Art is what you make it

Chris recently returned from a trip to Portland with a couple of Ryan Berkley (Berkley Illustration) prints. I think the shark is super badass...the Kenny one, probs not the first one I would have picked (COME ON, THERE'S A DONKEY!) but still kind of amazing when you read the little stories that come packaged with the prints.

I took the time this week to finally put them in some frames:

The obvious place for a shark portrait is in the kitchen, right? Like, duh.

Next is something I've gotten some mixed reactions about. Get ready.

So when we had our buddy Mark's company here ripping out the knob and tube wiring and installing lights, etc., a couple of dead bodies fell out of the ceiling in the downstairs kitchen. No big deal. One was headless, the other fully intact. I decided that these little mice, however old they were (one year? Ten? Forty?) were the first of us to live in the house, and I would like to frame them to commemorate the renovations. Also, as a kid growing up I'd been totally fascinated by this bat skeleton that had been encased in glass at a local conservation area, and even though it's kinda morbid, it sort of works with the theme of bizarro art we've got going.

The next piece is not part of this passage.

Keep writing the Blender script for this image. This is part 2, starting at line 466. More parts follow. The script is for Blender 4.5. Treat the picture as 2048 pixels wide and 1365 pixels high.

I cut up some scraps of FLOR Fedora carpet tiles to back these shadowbox frames and give me something to stick pins into to support the bones. The finished product?

UPDATE: I decided later that although they fell out of the ceiling clean, the last few months of moisture and plaster dust, etc. have sorta made them a little grungy and made them look super gross. I dismantled my masterpieces and bleached them in hydrogen peroxide for two days, per instructions I found on the internet tubes.


Much better.

I hope this is not terrible feng shui.